Exercise description: Set down the material below in full, matching it exactly.

Data:
◇ ◇ ◇

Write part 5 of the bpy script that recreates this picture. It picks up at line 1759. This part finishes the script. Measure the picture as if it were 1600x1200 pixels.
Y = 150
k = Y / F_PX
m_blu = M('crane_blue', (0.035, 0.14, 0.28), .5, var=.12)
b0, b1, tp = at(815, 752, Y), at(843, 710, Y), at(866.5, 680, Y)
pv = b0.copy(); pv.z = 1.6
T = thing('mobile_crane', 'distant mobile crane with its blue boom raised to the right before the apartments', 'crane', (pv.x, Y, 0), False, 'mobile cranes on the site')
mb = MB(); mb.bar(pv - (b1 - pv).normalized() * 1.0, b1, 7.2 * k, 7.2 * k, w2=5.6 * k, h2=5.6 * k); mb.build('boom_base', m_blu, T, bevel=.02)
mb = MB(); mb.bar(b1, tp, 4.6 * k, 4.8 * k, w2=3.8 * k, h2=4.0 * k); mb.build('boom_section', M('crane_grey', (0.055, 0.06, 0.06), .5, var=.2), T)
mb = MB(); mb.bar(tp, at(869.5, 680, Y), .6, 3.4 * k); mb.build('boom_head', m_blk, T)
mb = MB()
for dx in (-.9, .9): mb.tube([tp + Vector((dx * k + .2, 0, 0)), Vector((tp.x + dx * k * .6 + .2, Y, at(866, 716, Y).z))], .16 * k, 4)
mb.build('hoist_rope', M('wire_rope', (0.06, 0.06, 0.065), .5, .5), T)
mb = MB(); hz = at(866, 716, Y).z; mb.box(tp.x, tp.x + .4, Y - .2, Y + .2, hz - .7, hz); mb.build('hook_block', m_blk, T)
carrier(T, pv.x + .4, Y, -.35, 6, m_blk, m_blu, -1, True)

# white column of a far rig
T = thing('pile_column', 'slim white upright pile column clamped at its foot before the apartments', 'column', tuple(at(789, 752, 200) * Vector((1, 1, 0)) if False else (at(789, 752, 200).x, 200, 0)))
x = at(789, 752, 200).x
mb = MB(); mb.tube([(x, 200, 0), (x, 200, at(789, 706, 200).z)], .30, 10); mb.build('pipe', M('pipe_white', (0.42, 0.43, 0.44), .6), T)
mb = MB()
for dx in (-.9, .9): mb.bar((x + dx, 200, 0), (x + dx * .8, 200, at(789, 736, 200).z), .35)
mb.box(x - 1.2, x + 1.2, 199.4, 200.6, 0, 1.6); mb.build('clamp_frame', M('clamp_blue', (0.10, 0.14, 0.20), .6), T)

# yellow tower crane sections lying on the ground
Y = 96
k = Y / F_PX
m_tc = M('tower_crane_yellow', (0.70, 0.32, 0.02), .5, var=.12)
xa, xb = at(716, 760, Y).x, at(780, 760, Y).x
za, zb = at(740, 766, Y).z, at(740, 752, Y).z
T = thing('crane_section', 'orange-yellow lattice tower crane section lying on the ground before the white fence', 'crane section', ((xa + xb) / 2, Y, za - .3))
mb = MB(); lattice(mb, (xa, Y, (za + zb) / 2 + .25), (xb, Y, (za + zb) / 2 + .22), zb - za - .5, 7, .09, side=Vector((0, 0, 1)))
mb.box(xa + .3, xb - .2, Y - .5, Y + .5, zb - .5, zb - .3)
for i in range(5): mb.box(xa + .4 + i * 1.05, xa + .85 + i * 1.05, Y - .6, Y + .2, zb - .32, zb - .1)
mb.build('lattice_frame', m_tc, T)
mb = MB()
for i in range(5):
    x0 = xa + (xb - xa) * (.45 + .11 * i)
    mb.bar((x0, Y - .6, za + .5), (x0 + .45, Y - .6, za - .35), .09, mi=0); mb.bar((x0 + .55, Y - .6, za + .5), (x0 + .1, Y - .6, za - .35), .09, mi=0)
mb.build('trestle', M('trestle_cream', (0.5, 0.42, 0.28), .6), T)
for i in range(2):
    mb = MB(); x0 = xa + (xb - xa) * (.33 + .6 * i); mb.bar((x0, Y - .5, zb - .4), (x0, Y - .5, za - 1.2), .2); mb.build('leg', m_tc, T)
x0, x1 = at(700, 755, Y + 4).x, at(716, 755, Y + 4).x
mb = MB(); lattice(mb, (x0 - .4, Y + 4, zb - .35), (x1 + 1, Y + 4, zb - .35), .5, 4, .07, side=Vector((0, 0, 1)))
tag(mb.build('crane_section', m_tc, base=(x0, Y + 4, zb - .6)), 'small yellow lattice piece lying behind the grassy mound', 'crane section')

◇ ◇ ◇

Solution for this task:
Write part 5 of the bpy script that recreates this picture. It picks up at line 1759. This part finishes the script. Measure the picture as if it were 1600x1200 pixels.
Y = 150
k = Y / F_PX
m_blu = M('crane_blue', (0.035, 0.14, 0.28), .5, var=.12)
b0, b1, tp = at(815, 752, Y), at(843, 710, Y), at(866.5, 680, Y)
pv = b0.copy(); pv.z = 1.6
T = thing('mobile_crane', 'distant mobile crane with its blue boom raised to the right before the apartments', 'crane', (pv.x, Y, 0), False, 'mobile cranes on the site')
mb = MB(); mb.bar(pv - (b1 - pv).normalized() * 1.0, b1, 7.2 * k, 7.2 * k, w2=5.6 * k, h2=5.6 * k); mb.build('boom_base', m_blu, T, bevel=.02)
mb = MB(); mb.bar(b1, tp, 4.6 * k, 4.8 * k, w2=3.8 * k, h2=4.0 * k); mb.build('boom_section', M('crane_grey', (0.055, 0.06, 0.06), .5, var=.2), T)
mb = MB(); mb.bar(tp, at(869.5, 680, Y), .6, 3.4 * k); mb.build('boom_head', m_blk, T)
mb = MB()
for dx in (-.9, .9): mb.tube([tp + Vector((dx * k + .2, 0, 0)), Vector((tp.x + dx * k * .6 + .2, Y, at(866, 716, Y).z))], .16 * k, 4)
mb.build('hoist_rope', M('wire_rope', (0.06, 0.06, 0.065), .5, .5), T)
mb = MB(); hz = at(866, 716, Y).z; mb.box(tp.x, tp.x + .4, Y - .2, Y + .2, hz - .7, hz); mb.build('hook_block', m_blk, T)
carrier(T, pv.x + .4, Y, -.35, 6, m_blk, m_blu, -1, True)

# white column of a far rig
T = thing('pile_column', 'slim white upright pile column clamped at its foot before the apartments', 'column', tuple(at(789, 752, 200) * Vector((1, 1, 0)) if False else (at(789, 752, 200).x, 200, 0)))
x = at(789, 752, 200).x
mb = MB(); mb.tube([(x, 200, 0), (x, 200, at(789, 706, 200).z)], .30, 10); mb.build('pipe', M('pipe_white', (0.42, 0.43, 0.44), .6), T)
mb = MB()
for dx in (-.9, .9): mb.bar((x + dx, 200, 0), (x + dx * .8, 200, at(789, 736, 200).z), .35)
mb.box(x - 1.2, x + 1.2, 199.4, 200.6, 0, 1.6); mb.build('clamp_frame', M('clamp_blue', (0.10, 0.14, 0.20), .6), T)

# yellow tower crane sections lying on the ground
Y = 96
k = Y / F_PX
m_tc = M('tower_crane_yellow', (0.70, 0.32, 0.02), .5, var=.12)
xa, xb = at(716, 760, Y).x, at(780, 760, Y).x
za, zb = at(740, 766, Y).z, at(740, 752, Y).z
T = thing('crane_section', 'orange-yellow lattice tower crane section lying on the ground before the white fence', 'crane section', ((xa + xb) / 2, Y, za - .3))
mb = MB(); lattice(mb, (xa, Y, (za + zb) / 2 + .25), (xb, Y, (za + zb) / 2 + .22), zb - za - .5, 7, .09, side=Vector((0, 0, 1)))
mb.box(xa + .3, xb - .2, Y - .5, Y + .5, zb - .5, zb - .3)
for i in range(5): mb.box(xa + .4 + i * 1.05, xa + .85 + i * 1.05, Y - .6, Y + .2, zb - .32, zb - .1)
mb.build('lattice_frame', m_tc, T)
mb = MB()
for i in range(5):
    x0 = xa + (xb - xa) * (.45 + .11 * i)
    mb.bar((x0, Y - .6, za + .5), (x0 + .45, Y - .6, za - .35), .09, mi=0); mb.bar((x0 + .55, Y - .6, za + .5), (x0 + .1, Y - .6, za - .35), .09, mi=0)
mb.build('trestle', M('trestle_cream', (0.5, 0.42, 0.28), .6), T)
for i in range(2):
    mb = MB(); x0 = xa + (xb - xa) * (.33 + .6 * i); mb.bar((x0, Y - .5, zb - .4), (x0, Y - .5, za - 1.2), .2); mb.build('leg', m_tc, T)
x0, x1 = at(700, 755, Y + 4).x, at(716, 755, Y + 4).x
mb = MB(); lattice(mb, (x0 - .4, Y + 4, zb - .35), (x1 + 1, Y + 4, zb - .35), .5, 4, .07, side=Vector((0, 0, 1)))
tag(mb.build('crane_section', m_tc, base=(x0, Y + 4, zb - .6)), 'small yellow lattice piece lying behind the grassy mound', 'crane section')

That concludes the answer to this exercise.